What is being asked: Copy the listing below line for line, starting at its first line and ending with the line that has "COL = sc.collection" in it. Add nothing.

━━━━━━━━━━━━━━━━

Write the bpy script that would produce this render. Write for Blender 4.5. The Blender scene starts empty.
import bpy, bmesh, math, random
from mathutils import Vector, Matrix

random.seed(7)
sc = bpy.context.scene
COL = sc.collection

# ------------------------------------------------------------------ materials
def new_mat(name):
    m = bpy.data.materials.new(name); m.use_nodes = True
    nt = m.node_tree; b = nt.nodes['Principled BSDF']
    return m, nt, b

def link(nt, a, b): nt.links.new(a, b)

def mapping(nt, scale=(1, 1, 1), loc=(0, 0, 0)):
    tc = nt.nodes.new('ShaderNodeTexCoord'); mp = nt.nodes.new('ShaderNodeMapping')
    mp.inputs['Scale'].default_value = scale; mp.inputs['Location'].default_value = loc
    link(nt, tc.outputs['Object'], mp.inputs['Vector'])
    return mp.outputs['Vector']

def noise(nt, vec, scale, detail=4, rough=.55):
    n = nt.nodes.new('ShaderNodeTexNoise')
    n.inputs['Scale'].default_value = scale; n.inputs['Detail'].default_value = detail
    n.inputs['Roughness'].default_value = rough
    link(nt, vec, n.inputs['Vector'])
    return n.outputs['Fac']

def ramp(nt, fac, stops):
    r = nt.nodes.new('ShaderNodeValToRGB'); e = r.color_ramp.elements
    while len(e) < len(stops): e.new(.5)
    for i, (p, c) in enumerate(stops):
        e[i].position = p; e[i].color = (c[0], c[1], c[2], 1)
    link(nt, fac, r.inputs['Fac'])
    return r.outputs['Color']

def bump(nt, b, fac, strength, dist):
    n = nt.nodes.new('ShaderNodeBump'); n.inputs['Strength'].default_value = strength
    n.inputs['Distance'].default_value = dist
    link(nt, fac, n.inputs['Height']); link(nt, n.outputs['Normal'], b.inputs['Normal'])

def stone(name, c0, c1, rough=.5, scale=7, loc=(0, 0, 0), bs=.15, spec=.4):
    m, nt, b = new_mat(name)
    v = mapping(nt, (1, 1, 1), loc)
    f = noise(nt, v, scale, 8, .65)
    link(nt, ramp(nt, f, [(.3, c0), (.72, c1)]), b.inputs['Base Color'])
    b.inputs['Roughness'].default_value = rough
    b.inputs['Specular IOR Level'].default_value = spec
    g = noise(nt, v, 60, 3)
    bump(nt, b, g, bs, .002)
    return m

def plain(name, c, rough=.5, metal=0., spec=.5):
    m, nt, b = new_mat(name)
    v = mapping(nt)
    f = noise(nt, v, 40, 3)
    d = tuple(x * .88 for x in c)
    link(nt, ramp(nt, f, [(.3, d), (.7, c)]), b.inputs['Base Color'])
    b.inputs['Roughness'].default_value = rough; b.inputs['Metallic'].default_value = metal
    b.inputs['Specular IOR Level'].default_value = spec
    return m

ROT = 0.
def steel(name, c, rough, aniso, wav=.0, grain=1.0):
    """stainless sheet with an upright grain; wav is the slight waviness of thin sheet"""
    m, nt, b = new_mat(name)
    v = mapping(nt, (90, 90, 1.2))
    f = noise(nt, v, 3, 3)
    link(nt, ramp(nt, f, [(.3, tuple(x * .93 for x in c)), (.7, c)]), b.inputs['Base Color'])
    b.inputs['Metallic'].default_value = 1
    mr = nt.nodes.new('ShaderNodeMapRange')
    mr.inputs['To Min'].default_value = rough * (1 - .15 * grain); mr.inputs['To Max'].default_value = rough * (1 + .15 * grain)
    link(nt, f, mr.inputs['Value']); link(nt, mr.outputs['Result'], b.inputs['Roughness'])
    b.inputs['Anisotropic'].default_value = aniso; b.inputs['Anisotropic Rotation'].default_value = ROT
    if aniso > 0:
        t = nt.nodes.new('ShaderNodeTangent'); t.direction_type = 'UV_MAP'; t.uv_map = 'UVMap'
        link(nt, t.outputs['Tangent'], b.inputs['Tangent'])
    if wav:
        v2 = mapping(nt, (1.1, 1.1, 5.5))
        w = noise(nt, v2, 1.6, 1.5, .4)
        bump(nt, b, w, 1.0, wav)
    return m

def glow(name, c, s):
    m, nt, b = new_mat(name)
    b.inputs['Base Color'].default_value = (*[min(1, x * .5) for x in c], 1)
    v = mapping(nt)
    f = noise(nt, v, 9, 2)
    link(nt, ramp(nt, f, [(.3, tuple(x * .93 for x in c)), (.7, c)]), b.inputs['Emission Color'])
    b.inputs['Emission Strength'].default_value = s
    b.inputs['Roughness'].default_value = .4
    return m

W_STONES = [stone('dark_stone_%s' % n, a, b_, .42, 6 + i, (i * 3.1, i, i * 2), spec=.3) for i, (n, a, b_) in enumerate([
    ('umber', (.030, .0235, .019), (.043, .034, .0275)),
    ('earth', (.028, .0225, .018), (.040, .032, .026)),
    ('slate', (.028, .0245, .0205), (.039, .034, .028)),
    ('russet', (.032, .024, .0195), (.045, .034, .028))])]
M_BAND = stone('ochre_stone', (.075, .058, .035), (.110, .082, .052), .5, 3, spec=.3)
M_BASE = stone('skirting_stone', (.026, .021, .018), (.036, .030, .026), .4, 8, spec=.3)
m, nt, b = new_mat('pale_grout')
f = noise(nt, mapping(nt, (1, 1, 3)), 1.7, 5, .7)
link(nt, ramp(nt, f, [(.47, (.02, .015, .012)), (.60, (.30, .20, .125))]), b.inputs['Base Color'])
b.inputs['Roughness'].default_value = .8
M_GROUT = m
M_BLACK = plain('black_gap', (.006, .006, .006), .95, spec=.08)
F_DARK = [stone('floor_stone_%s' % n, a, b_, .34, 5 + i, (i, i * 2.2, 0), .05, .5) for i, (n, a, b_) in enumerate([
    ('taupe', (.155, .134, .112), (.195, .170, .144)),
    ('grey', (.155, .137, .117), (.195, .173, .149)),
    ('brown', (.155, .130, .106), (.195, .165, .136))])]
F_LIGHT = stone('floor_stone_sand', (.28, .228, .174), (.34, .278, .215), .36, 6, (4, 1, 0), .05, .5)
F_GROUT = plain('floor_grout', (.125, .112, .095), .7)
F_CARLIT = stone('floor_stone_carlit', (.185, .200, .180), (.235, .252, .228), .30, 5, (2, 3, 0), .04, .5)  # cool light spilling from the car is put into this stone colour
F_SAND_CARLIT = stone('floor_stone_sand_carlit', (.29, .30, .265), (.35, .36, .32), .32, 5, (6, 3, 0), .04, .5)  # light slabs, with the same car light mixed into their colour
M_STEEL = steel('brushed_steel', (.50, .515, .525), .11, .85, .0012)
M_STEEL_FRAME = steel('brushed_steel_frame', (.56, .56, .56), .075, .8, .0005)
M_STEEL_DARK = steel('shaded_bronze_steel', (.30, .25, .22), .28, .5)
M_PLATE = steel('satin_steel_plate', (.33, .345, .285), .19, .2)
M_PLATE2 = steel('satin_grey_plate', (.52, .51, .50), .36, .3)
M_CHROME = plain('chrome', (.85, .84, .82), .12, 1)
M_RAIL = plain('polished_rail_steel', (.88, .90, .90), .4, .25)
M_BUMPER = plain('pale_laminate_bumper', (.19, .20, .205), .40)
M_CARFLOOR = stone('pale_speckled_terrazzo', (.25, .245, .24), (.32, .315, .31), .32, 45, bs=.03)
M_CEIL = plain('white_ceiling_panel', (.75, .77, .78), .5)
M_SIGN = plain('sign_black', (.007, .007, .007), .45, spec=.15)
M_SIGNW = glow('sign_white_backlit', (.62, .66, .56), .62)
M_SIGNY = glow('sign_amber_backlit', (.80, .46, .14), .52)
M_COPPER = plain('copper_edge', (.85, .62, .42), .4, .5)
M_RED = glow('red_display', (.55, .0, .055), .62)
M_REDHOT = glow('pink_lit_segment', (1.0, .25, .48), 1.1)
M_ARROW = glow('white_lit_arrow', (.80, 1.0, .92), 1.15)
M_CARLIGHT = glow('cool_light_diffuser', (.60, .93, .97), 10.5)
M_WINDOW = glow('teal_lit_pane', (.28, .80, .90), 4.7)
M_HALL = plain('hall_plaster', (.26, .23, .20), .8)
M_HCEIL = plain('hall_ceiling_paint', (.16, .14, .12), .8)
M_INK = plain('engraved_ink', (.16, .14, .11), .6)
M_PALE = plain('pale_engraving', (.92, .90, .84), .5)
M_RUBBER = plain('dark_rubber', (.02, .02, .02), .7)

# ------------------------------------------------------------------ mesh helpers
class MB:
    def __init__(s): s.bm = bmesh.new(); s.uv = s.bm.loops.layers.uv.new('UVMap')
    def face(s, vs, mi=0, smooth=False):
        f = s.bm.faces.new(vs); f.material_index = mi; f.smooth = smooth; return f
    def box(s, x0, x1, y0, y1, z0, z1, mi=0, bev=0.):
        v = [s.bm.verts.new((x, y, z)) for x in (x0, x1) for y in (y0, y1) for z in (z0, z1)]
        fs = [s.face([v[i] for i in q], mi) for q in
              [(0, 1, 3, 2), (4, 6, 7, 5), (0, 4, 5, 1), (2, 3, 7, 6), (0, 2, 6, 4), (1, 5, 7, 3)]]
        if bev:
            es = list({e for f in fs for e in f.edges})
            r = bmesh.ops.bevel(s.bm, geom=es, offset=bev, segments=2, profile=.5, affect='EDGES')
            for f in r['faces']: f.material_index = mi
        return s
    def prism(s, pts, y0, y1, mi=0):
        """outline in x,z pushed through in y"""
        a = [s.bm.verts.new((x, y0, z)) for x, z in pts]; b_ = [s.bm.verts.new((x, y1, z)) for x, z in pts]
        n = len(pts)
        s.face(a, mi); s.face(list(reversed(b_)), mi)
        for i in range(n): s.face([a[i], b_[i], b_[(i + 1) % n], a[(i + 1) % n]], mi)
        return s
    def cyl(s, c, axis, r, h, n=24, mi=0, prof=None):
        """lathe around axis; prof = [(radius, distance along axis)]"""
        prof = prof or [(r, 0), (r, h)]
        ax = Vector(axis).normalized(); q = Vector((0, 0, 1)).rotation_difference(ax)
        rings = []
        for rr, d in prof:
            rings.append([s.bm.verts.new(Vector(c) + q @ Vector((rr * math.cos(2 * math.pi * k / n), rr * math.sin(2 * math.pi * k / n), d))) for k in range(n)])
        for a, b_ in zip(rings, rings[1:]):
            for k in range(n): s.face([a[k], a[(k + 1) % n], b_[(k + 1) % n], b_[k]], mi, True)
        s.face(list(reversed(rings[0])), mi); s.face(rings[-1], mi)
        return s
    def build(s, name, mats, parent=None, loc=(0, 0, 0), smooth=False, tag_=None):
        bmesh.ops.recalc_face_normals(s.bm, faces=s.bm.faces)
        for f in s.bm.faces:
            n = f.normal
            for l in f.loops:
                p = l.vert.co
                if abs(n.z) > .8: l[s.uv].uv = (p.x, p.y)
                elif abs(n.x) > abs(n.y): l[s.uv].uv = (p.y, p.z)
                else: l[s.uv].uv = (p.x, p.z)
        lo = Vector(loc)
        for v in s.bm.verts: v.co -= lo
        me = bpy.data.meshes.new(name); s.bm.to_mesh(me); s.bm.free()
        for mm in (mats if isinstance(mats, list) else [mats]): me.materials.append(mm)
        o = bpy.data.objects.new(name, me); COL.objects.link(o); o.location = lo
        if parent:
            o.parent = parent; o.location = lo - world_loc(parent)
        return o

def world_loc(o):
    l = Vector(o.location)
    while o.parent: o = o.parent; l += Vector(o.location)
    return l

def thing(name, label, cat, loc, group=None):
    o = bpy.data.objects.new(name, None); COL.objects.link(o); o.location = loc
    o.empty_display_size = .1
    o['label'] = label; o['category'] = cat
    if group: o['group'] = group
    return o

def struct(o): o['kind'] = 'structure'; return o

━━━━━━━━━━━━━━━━

Task result:
Write the bpy script that would produce this render. Write for Blender 4.5. The Blender scene starts empty.
import bpy, bmesh, math, random
from mathutils import Vector, Matrix

random.seed(7)
sc = bpy.context.scene
COL = sc.collection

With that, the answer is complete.